Both regulations establish the right to access, which allows individuals to have full visibility of the data an organization holds about them. Additionally, they allow individuals to request the deletion of their personal information, unless exceptions apply. Both legislations include specific provisions with regard to the information organizations must provide to individuals, when collecting and processing their personal data, and they both recognize a right to data portability.

The right to rectification is only applicable under the GDPR. The CCPA gives to consumers the right to object only to the sale of their personal information, while the GDPR gives data subjects the right to object to and/or restrict all data processing.

The right to non-discrimination (i.e., deny services to consumers who have requested their data to be deleted) is specifically mentioned under the CCPA. In addition to the above, consumers are entitled to have an authorized agent to make any CCPA-related requests to companies on their behalf, while it is mandatory for businesses to inform their customers if they provide financial incentives tied to the collection, sale, or deletion of personal information.

On the other hand, the GDPR permits any automated decision-making and profiling only under certain specific conditions. Such a provision is not included in the CCPA.

The GDPR has six legal grounds for processing personal data. One of these grounds specifically refers to obtaining the data subject’s consent prior to the data processing.

The CCPA does not set a list of legal grounds. It only provides for a posteriori mechanism, namely allowing customers to opt-out to the sale and disclosure of their personal information or to ask for erasure of the information. The opt-out can only stop the trading of personal information. 

Both the GDPR and the CCPA provide for the possibility for monetary penalties to be issued in cases of non-compliance.

Their main difference is that the GDPR provides that administrative fines can be directly issued by a data protection authority, while in the CCPA only civil penalties can be issued by the Attorney General of California. Additionally, it has to be noted that under the GDPR, an action can be brought for any violation of the law, while the CCPA provides a cause for action only in the context of data breaches. Under the GDPR, more severe violations can be up to €20M ($21.6M) or up to 4% of the firm’s worldwide annual revenue from the preceding fiscal year, whichever is higher. On the other hand, penalties for intentional violations under the CCPA can be up to $7.5K.

Additionally, the GDPR provides for some specific obligations, such as the implementation of appropriate technical and organizational measures, including a Data Protection Impact Assessment, and the appointment of a Data Protection Officer, while the CCPA does not define or impose data security requirements and it has no representative requirements.

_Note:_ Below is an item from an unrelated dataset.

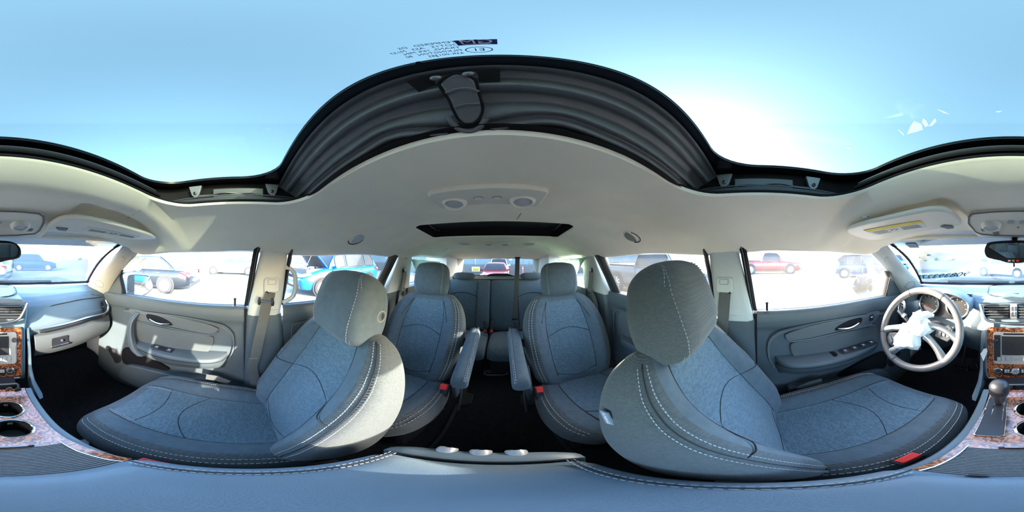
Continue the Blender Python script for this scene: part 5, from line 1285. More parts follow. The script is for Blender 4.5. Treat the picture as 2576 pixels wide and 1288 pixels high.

As a conclusion, we could say that the GDPR is a bigger, broader privacy law, which is mainly focused on creating a “privacy by default” legal framework for the entire EU, whereas the CCPA is a smaller, more specific sectoral law about creating transparency in California’s huge data economy and rights to its consumers.

However, the CCPA will soon be further modified, since a new law has been voted by California. The California Privacy Rights Act (CPRA) includes a number of amendments to the CCPA, and it will be enforced on January of 2023. A new blog post will come up soon including details regarding the CPRA.

We hope the article helped you to grasp the basics regarding GDPR and CCPA, and gave you a starting point if you want to research the subject in depth.